II. The connection between physical and mental well-being; the earliest signs and growth of the perceptive faculties.
      (a) Intellectual training, with a view to the complete development of all the mental powers.
      (b) Artistic training, graphic and musical.
      (c) The educational value of games.
      (d) The lessons to be learnt from the instinctive manifestations of the child's mind, its ceaseless questionings, &c.
      (e) The parents' helps and hindrances in mental training.

III. The Moral and Spiritual nature, and the influence upon it of physical and mental health.
      (a) Moral training for the formation of character.
      (b) Religious teaching.
      (c) Games and companionship--their moral advantages and dangers.
      (d) The lessons to be derived by parents from the trust and love of their children, and the manner in which their children's character and conduct are moulded on their own.
      (e) The parents' helps and hindrances in moral and spiritual training.

Our field is thus seen to be a wide one, and in that field, we parents claim to be supreme; to us nurses and teachers, universities, churches and parliaments are subordinate, wherever they touch our children. Our aim is first to awaken parents to a sense of their own duties and their children's rights, and then to ensure, under their direction, that by right sanitary conditions, sound teaching, and good laws and customs, these duties shall be fulfilled and these rights safeguarded.

In conclusion, if, in the course of this paper, I have made large claims on behalf of parents, claims from which I dare not abate one jot, in the presence of an audience of teachers, I would do so with all humility, acknowledging with gratitude that you have taken a world of trouble to fit yourselves for specialists, while we have been content to blunder on without any preparation. At the same time, I trust I have made it clear that these rights entail the fulfilment of corresponding duties, and, holding as I do that the parent cannot arrogate to himself too much power to help his children, it follows that he must first inform himself as to the right use of it. And it is here that I venture with confidence to invite your assistance. Cannot you devise a curriculum that will prepare the scholars now under your care to become wise parents of the new generation? * And cannot you assist us who are now parents in our studies, so that we may rightly understand the nature of our children, the manner in which their various faculties unfold, their development, and the way in which we may promote and guide, or at least not hinder, their growth towards perfection? And thirdly, cannot you, in concert with parents, so reform that part of the training of children that falls more immediately under your care, so that it may not "lean," to quote Mr. Gladstone's words, "if ever so little, to that theory of education which would have it to construct machines of so many horse-power, rather than to form character, to rear into excellence that marvellous creature we call man; which gloats upon success in life, instead of studying to secure that the man shall always be greater than his work, and never bounded by it, but that his eye shall always boldly run, in the words of Wordsworth:

      "'Along the line of limitless desires.' "

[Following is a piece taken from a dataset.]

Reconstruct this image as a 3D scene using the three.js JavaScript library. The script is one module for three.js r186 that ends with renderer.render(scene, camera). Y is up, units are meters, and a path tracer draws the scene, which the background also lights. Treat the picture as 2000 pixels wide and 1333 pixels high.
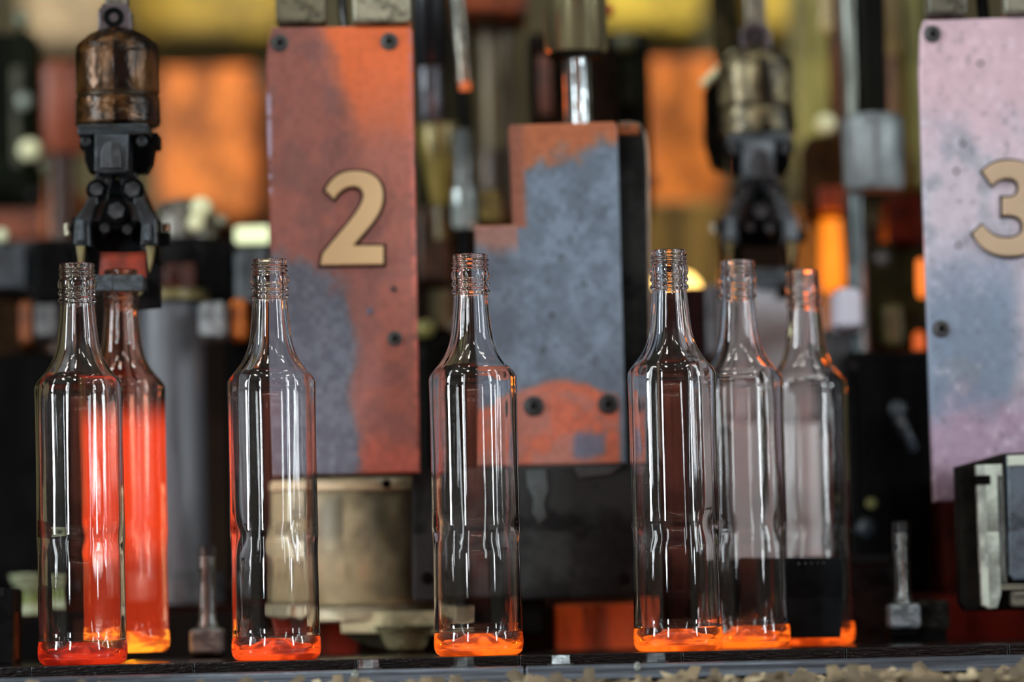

* [The three-year Mother's Education Course, which later became the two-year PNEU Education Course, may have been the answer to his question.]

Before the child comes under your care, the lines of his character, physical, intellectual and moral, are marked out, and the foundation of his education so firmly laid, that you can only complete, at most with certain modifications, the work that has been begun. Help us then so to mark out these lines aright, so truly to lay these foundations, that you may have no occasion to rebuild, or to waste precious time in laboriously rectifying faulty work, but may, with ever-increasing delight, carry the structure higher and yet higher towards the ideal that we have set before us.